O Papa João Paulo II, na sua encíclica Evangelium Vitae (EV) de 1995 — depois de expor o seu ensino sobre até onde pode ir a legítima defesa, e sobre o problema da pena de morte — aborda a questão do carácter absoluto e sem exceções do quinto mandamento não matarás. Levado à letra, contudo, o mandamento “não matarás” tem valor absoluto quando se refere à pessoa inocente. A morte direta e voluntária de um ser humano inocente é sempre gravemente imoral.


Eichmann, um dos principais organizadores do Holocausto, que havia fugido para a Argentina depois da Guerra com nome falso, acabou por ser localizado em 1960 pela Mossad, que o levou para Israel a fim de ser julgado. E assim foi condenado à morte e executado em 1 de junho de 1962. Este julgamento teve um grande aparato e acompanhado com interesse por todo o Ocidente. Hannah Arendt, que a propósito escreveu o livro intitulado “Eichmann em Jerusalém – A banalidade do mal”, quis dizer com este título que Eichmann encarnava o mal desprovido de pensamento, nunca tendo tido uma gota de pensamento acerca do que andava a fazer. E isso chocou-a e surpreendeu-a, porque contradizia a nossa retórica a respeito do mal moral. Eichmann personificou a agência do mal da forma mais extrema alguma vez praticada, sem um pingo de responsabilidade nem juízo.

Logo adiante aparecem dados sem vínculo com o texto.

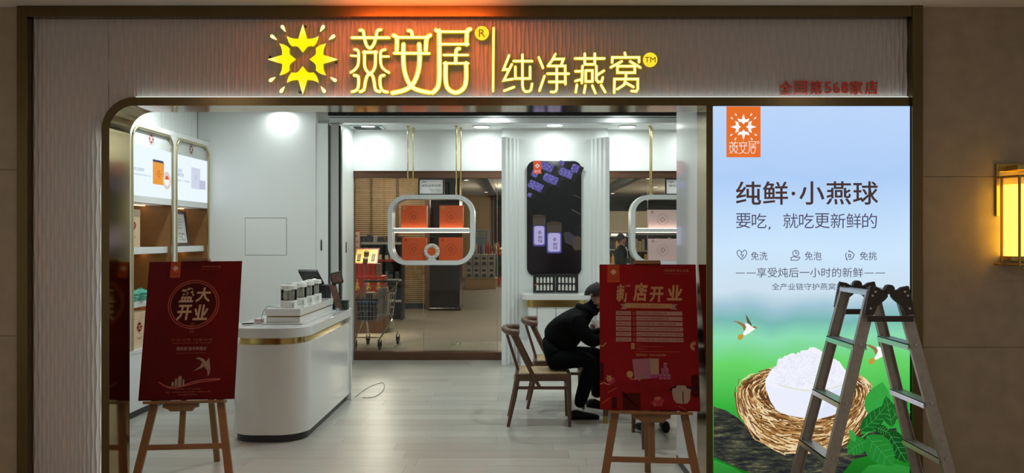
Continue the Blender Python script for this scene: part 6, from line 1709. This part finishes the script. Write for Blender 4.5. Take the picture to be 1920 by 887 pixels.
# red gift display left
GY = 13.0
gx0, gx1 = X(640, GY), X(719, GY)
t = thing('display_table', 'brown promotion table under the red gift cartons', 'table', ((gx0 + gx1) / 2, GY + 0.25, 0))
MB().box(gx0, gx1 + 0.03, GY, GY + 0.6, 0.60, 0.645).build('top', 'mk_brown', t, bevel=0.004)
MB().box(gx0 + 0.02, gx1, GY + 0.02, GY + 0.58, 0.0, 0.599).build('skirt', 'mk_brown', t)
for i in range(2):
    xa, xb = (gx0, (gx0 + gx1) / 2 - 0.002) if i == 0 else ((gx0 + gx1) / 2 + 0.002, gx1)
    t = thing('gourd_carton', 'red carton printed with golden gourds, %s of the pair under the red boxes' % ('left', 'right')[i], 'box', ((xa + xb) / 2, GY + 0.2, 0.646), 'red gourd cartons')
    MB().box(xa, xb, GY + 0.02, GY + 0.4, 0.646, 0.945).build('carton', 'mk_red', t, bevel=0.003)
    s = Sheet(lambda px, py, dd, xa=xa: Vector((xa + px, GY + 0.019 - dd, 0.945 - py)), t)
    for k in range(2):
        cx = (xb - xa) * (0.27 + 0.48 * k)
        s.polys('gourd_print', [ell(cx, 0.195, 0.038, 0.045, 16), ell(cx, 0.125, 0.024, 0.03, 14), [(cx - 0.006, 0.10), (cx - 0.004, 0.05), (cx + 0.01, 0.045), (cx + 0.007, 0.10)]], 'mk_gold'); s.lift(); s.poly('gourd_seal', ell(cx + 0.008, 0.215, 0.014, 0.016, 10), 'ink')
for k in range(6):
    xa = X(661 + k * 8.6, GY + 0.05)
    t = thing('red_box', 'small red box, %s of the row above the gourd cartons' % ('first', 'second', 'third', 'fourth', 'fifth', 'last')[k], 'box', (xa + 0.035, GY + 0.12, 0.946), 'small red boxes above the gourd cartons')
    MB().box(xa, xa + 0.07, GY + 0.05, GY + 0.25, 0.946, 1.15).build('box', 'mk_red' if k < 5 else 'mk_brown', t, bevel=0.003)
    s = Sheet(lambda px, py, dd, xa=xa: Vector((xa + px, GY + 0.049 - dd, 1.15 - py)), t)
    s.polys('gold_band', [[(0.008, 0.10), (0.062, 0.10), (0.062, 0.112), (0.008, 0.112)], [(0.02, 0.04), (0.05, 0.04), (0.05, 0.06), (0.02, 0.06)]], 'p_dim')
t = thing('gift_tray', 'open gift tray with golden lining tilted on the red boxes', 'gift tray', (X(684, GY), GY + 0.2, 1.151))
A = lambda a, h, d=0.0: Vector((X(661, GY) + a, GY + 0.06 + 0.22 * h - d, 1.152 + 0.25 * h))
wt = X(706, GY) - X(661, GY)
MB().prism([A(0, 0), A(wt, 0), A(wt, 1), A(0, 1)], (0, 0.05, 0)).build('tray', 'mk_red', t)
MB().prism([A(0.02, 0.06, 0.004), A(wt - 0.02, 0.06, 0.004), A(wt - 0.02, 0.92, 0.004), A(0.02, 0.92, 0.004)], (0, 0.004, 0)).build('lining', mat('gold_satin', (0.95, 0.70, 0.16, 1), 0.3, var=0.3, vscale=16, bump=0.5, bscale=12), t)
for a in (0.05, wt - 0.11):
    MB().prism([A(a, 0.2, 0.02), A(a + 0.06, 0.2, 0.02), A(a + 0.06, 0.62, 0.02), A(a, 0.62, 0.02)], (0, 0.016, 0)).build('bottle_box', 'mk_brown', t)
for h in (0.2, 0.62):
    q = A(wt / 2, h, 0.03); MB().lathe([(0, 0), (0.04, 0), (0.045, 0.03), (0.02, 0.055), (0, 0.06)], q.x, q.y, q.z, 12).build('jar', 'mk_brown', t)
disk_light('tray_spot', (X(684, GY), GY - 0.35, 2.9), 0.08, 7, (1.0, 0.88, 0.6), 40)
t = thing('price_sign', 'pale pink price sign standing above the gift tray', 'sign', (X(666, GY + 0.3), GY + 0.3, 1.40))
MB().box(X(652, GY + 0.3), X(674, GY + 0.3), GY + 0.30, GY + 0.31, Z(463, GY + 0.3), Z(432, GY + 0.3)).build('card', 'mk_pink', t)
MB().box(X(668, GY + 0.3) - 0.006, X(668, GY + 0.3) + 0.006, GY + 0.311, GY + 0.32, 0.95, Z(434, GY + 0.3)).build('post', 'chrome', t)
s = Sheet(lambda px, py, dd: W(px, py, GY + 0.3) + Vector((0, -dd, 0)), t)
s.text('lettering', '特价 498', 654, 450, 672, 456, 'mk_red'); s.text('lettering', '礼盒装', 656, 440, 670, 445, 'ink'); s.poly('top_band', [(652, 432), (674, 432), (674, 434), (652, 434)], 'mk_red')
# dark sloping shelf unit behind
t = thing('dark_shelf_unit', 'dark shelf unit with small white packs behind the trolley', 'shelving', (X(715, 15), 15.2, 0))
MB().box(X(676, 15), X(752, 15), 15.35, 15.4, 0, 1.6).build('back_board', 'black_shelf', t)
for i, zt in enumerate((0.35, 0.75, 1.12, 1.45)):
    MB().bar((X(676, 15), 15.2, zt + 0.02), (X(752, 15), 15.2, zt + 0.02), 0.3, 0.025, (0, 1, 0)).build('shelf', 'black_shelf', t)
    MB().bar((X(676, 15), 15.045, zt + 0.02), (X(752, 15), 15.045, zt + 0.02), 0.006, 0.045, (0, 1, 0)).build('price_rail', 'mk_red' if i == 2 else 'mk_grey', t)
for px in (676, 752): MB().box(X(px, 15) - 0.015, X(px, 15) + 0.015, 15.05, 15.4, 0, 1.6).build('upright', 'black_shelf', t)
random.seed(21)
for i, zt in enumerate((0.783, 1.153, 1.483)):
    for k in range(7):
        px = 680 + k * 10 + random.uniform(-2, 2); h = random.uniform(0.08, 0.17); zb = zt + 0.003
        tag(MB().box(X(px, 15.1), X(px + random.uniform(5, 8), 15.1), 15.08, 15.2, zb, zb + h).build('small_pack', random.choice(['ink', 'mk_grey', 'mk_brown', 'ink', 'mk_cream']), bevel=0.004), 'small pack in the rows on the dark shelf unit behind the trolley', 'box', 'packs on the dark shelf unit')
# shopping trolley with goods
ca = thing('shopping_trolley', 'chrome wire shopping trolley with black handle behind the rear glass', 'trolley', (-2.1, 11.42, 0))
def wire_panel(name, c0, c1, c2, c3, nu, nv, r=0.0035):
    c0, c1, c2, c3 = [Vector(p) for p in (c0, c1, c2, c3)]
    b_ = MB()
    for i in range(nu + 1):
        t_ = i / nu; b_.tube([c0.lerp(c1, t_), c3.lerp(c2, t_)], r, 5)
    for j in range(nv + 1):
        t_ = j / nv; b_.tube([c0.lerp(c3, t_), c1.lerp(c2, t_)], r, 5)
    b_.build(name, 'chrome', ca)
bl, br = (-2.30, 11.74, 0.86), (-1.84, 11.74, 0.86); fl_, fr2 = (-2.345, 11.05, 0.70), (-1.995, 11.05, 0.70)
bbl, bbr = (-2.26, 11.64, 0.46), (-1.88, 11.64, 0.46); fbl, fbr = (-2.32, 11.10, 0.40), (-2.02, 11.10, 0.40)
wire_panel('basket_side', bl, fl_, fbl, bbl, 10, 4); wire_panel('basket_side', br, fr2, fbr, bbr, 10, 4)
wire_panel('basket_front', fl_, fr2, fbr, fbl, 7, 4); wire_panel('basket_back', bl, br, bbr, bbl, 8, 4); wire_panel('basket_floor', bbl, bbr, fbr, fbl, 8, 8)
MB().tube([(-2.345, 11.05, 0.71), (-1.995, 11.05, 0.71)], 0.016, 10).build('front_bumper', 'rubber', ca)
MB().tube([bl, fl_], 0.009, 8).build('rim_bar', 'rubber', ca); MB().tube([br, fr2], 0.009, 8).build('rim_bar', 'rubber', ca)
MB().tube([(-2.33, 11.80, 0.93), (-1.82, 11.80, 0.93)], 0.017, 12).build('handle', 'rubber', ca, smooth=True)
for x in (-2.31, -1.84):
    MB().tube([(x, 11.80, 0.93), (x, 11.74, 0.86), (x + (0.04 if x < -2 else -0.03), 11.60, 0.44)], 0.011, 8).build('handle_post', 'chrome', ca, smooth=True)
for x0, x1, sgn in ((-2.27, -2.33, -1), (-1.90, -1.98, 1)):
    MB().tube(smooth_path([(x0, 11.60, 0.44), (x0 + 0.02 * sgn, 11.45, 0.36), (x1, 11.16, 0.16), (x1, 11.14, 0.12)], 4), 0.0125, 8).build('chassis_leg', 'chrome', ca, smooth=True)
    MB().tube(smooth_path([(x0, 11.60, 0.44), (x0 + 0.05 * (1 if sgn > 0 else 0.2), 11.70, 0.25), (x0 + 0.08 * (1 if sgn > 0 else 0.1), 11.74, 0.14)], 4), 0.0125, 8).build('chassis_leg', 'chrome', ca, smooth=True)
MB().tube([(-2.33, 11.16, 0.17), (-1.98, 11.16, 0.17)], 0.009, 8).build('chassis_bar', 'chrome', ca)
for x, y in ((-2.33, 11.13), (-1.98, 11.13), (-2.265, 11.75), (-1.82, 11.75)):
    w_ = MB().tube([(x - 0.016, y, 0.055), (x + 0.016, y, 0.055)], 0.055, 18).build('wheel', 'rubber', ca, smooth=True)
    MB().prism([(x - 0.026, y - 0.03, 0.05), (x - 0.026, y + 0.03, 0.05), (x - 0.026, y + 0.025, 0.14), (x - 0.026, y - 0.025, 0.14)], (0.006, 0, 0)).prism([(x + 0.02, y - 0.03, 0.05), (x + 0.02, y + 0.03, 0.05), (x + 0.02, y + 0.025, 0.14), (x + 0.02, y - 0.025, 0.14)], (0.006, 0, 0)).build('caster_fork', 'rubber', w_)
t = thing('blue_crate', 'dark blue crate with white print inside the trolley', 'crate', (-2.19, 11.2, 0.41))
MB().box(-2.30, -2.06, 11.12, 11.34, 0.42, 0.65).build('crate', 'mk_navy', t, bevel=0.004)
MB().box(-2.305, -2.055, 11.115, 11.345, 0.655, 0.685).build('rim', 'mk_blue', t, bevel=0.003)
s = Sheet(lambda px, py, dd: Vector((-2.30 + px, 11.119 - dd, 0.65 - py)), t)
s.strokes('white_print', [smooth_path([(0.02, 0.14), (0.05, 0.10), (0.06, 0.16), (0.09, 0.09), (0.10, 0.15), (0.14, 0.11), (0.19, 0.10)], 4)], 0.012, 'mk_grey')
for i in range(9): s.strokes('slat_line', [[(0.012 + i * 0.027, 0.01), (0.012 + i * 0.027, 0.22)]], 0.003, 'ink')
t = thing('carrier_bag', 'pale carrier bag standing in the rear of the trolley', 'bag', (-1.99, 11.5, 0.47))
MB().loft([[(-2.06, 11.42, 0.475), (-1.93, 11.42, 0.475), (-1.93, 11.58, 0.475), (-2.06, 11.58, 0.475)], [(-2.08, 11.41, 0.70), (-1.91, 11.41, 0.70), (-1.91, 11.6, 0.70), (-2.08, 11.6, 0.70)], [(-2.06, 11.46, 0.84), (-1.93, 11.46, 0.86), (-1.93, 11.54, 0.86), (-2.06, 11.54, 0.84)]]).build('bag', 'mk_grey', t, smooth=True)
MB().tube([(-2.03, 11.5, 0.84), (-2.02, 11.5, 0.90), (-1.97, 11.5, 0.90), (-1.96, 11.5, 0.85)], 0.006, 6).build('handle', 'mk_grey', t)
t = thing('brown_carton', 'brown carton with dark stripes beside the crate in the trolley', 'box', (-2.19, 11.48, 0.47))
MB().box(-2.24, -2.12, 11.42, 11.56, 0.475, 0.79).build('carton', 'mk_cream', t, bevel=0.004)
s = Sheet(lambda px, py, dd: Vector((-2.24 + px, 11.419 - dd, 0.79 - py)), t)
s.polys('dark_stripe', [[(0.012 + i * 0.034, 0.02), (0.032 + i * 0.034, 0.02), (0.032 + i * 0.034, 0.16), (0.012 + i * 0.034, 0.16)] for i in range(3)], 'ink')
# exit mark on the tiles
o = tag(MB().box(X(845, 11.7), X(863, 11.7), 11.62, 11.86, 0.0002, 0.0015).build('floor_sticker', 'mk_green'), 'dark green exit sticker on the pale floor tiles', 'floor sign')
s = Sheet(lambda px, py, dd: Vector((X(845, 11.7) + px, 11.86 - py, 0.0015 + dd)), o)
s.polys('sticker_arrow', [[(0.02, 0.10), (0.05, 0.06), (0.05, 0.085), (0.07, 0.085), (0.07, 0.125), (0.05, 0.125), (0.05, 0.15)], [(0.085, 0.05), (0.12, 0.05), (0.12, 0.19), (0.085, 0.19)]], 'mk_cream')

O que diferencia o nazismo do bolchevismo, que encobriu o problema do mal com a capa da hipocrisia, é o facto de o nazismo ter assumido às claras que a “Lei da Natureza" era a criação de uma raça de senhores, implicando logicamente o extermínio de todas as raças declaradas inaptas para a vida. Ao passo que para o bolchevismo o que estava em causa era a “Lei da História", a criação de uma sociedade sem classes, implicando logicamente a liquidação de todas as classes moribundas.
Assim, as vidas individuais tornaram-se supérfluas através da sua conversão em matéria inanimada utilizada para alimentar os mecanismos de extermínio, e assim acelerando o movimento das “Leis ideológicas da Natureza e da História”. O mal humano a esta dimensão, demonstrado nas experiências conduzidas nos laboratórios dos campos de concentração totalitários, pôde expandir-se ilimitadamente por toda a Terra, porque lhe faltava a autorreflexão a título individual, solitária, da consciência do remorso.

No núcleo da abordagem moral do comportamento humano está o “Si próprio” de cada um de nós. No núcleo da abordagem política está o Mundo. E a preocupação com o Mundo, ao fazer o “Si” transitar da esfera do pensamento para esfera da ação, sequestra a preocupação de se salvar a si próprio. A esfera da ação é o campo do agente obediente e cumpridor do dever, que logicamente o despe de qualquer sentido de responsabilidade ao nível da sua consciência, e como tal perde o sentido das consequências da ação. 

É em momentos como este que não resistimos a voltar a Sócrates e a tudo o que Platão escreveu acerca dele, um condenado à morte sob pressão da opinião pública da Atenas de um tempo distante. Ainda assim nada que se possa comparar com a Berlim de Hitler. E Sócrates disse, segundo Platão: “É melhor sofrer a injustiça do que fazê-la”. Sócrates “ajuizou da sua situação e decidiu permanecer e morrer em Atenas por vontade dos homens e não por vontade dos deuses. Em todo o caso, no derradeiro momento antes de ingerir a cicuta, pediu a um dos seus discípulos que desse de ex-voto a Asclépio um galo com a maior crista que encontrasse.